14). Pleige : pleine (?), mais l'étymologie de ce mot nous est inconnue ; on le retrouve régulièrement dans l'expression pleige caution sous la plume des greffiers et des notaires.
16). Maintenant
18) . Répartiteurs.
20). Chaury : Castel nau (prononcez naou) d'Arry est la forme occitane ; le XVIIe siècle vit éclore une tentative de francisation, Château neuf d'Arry, ce qui est un peu long, et les greffiers imaginèrent le raccourci Chaury, qui est fréquent au XVllle siècle ; la forme occitane, Castelnaudary, gardera la préférence, mais les habitants sont toujours les Chauriens.
21). Reviendra ...
22). Registres B.M.S. : baptême, mariage, sépulture ; jusqu'à la Révolution, les registres d'état civil ont été tenus par les curés ou leurs vicaires, et il leur arrivait parfois d'omettre les dates de naissance et de décès, événements non sacramentels. Quant aux protestants, on les ignorait ; ils allaient au désert.
24). de Paris
25). Toge : La toge et le chaperon étaient les marques vestimentaires qui distinguaient les quatre consuls aux réunions du Conseil de la Communauté, aux offices religieux et aux cérémonies officielles ; toge et chaperon ne leur appartenaient pas et devaient rester à l'hôtel de ville.
29) Le produit en premier net était le produit brut des affranchissements encaissés ou dus pour le courrier pris en charge par le bureau, y compris le montant de la remise de 5% sur les envois de fonds par les clients, diminué des non-valeurs ou détaxes résultant du courrier réexpédié, envoyé au rebut à Paris.

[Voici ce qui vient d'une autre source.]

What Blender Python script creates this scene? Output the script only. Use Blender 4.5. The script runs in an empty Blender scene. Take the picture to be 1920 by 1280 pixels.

30). Livre : Dans la première moitié du XIXe siècle, on disait indifféremment franc ou livre ; l'expression employée ici par l'officier impérial est amusante : il associe à livre, un mot de l'Ancien Régime, les cinquante centimes du système métrique révolutionnaire ; n'importe qui aurait dit trente sous.
31). Le maréchal Soult apprit à Naurouze le 13 que l'empereur avait abdiqué le 6. Il signa l'armistice le 18, après en avoir reçu l'ordre écrit sollicité aussitôt auprès du major-général Berthier. Et les Toulousains en liesse fêtaient les Anglais de Wellington en leur criant Vellecomme avec l'accent du terroir.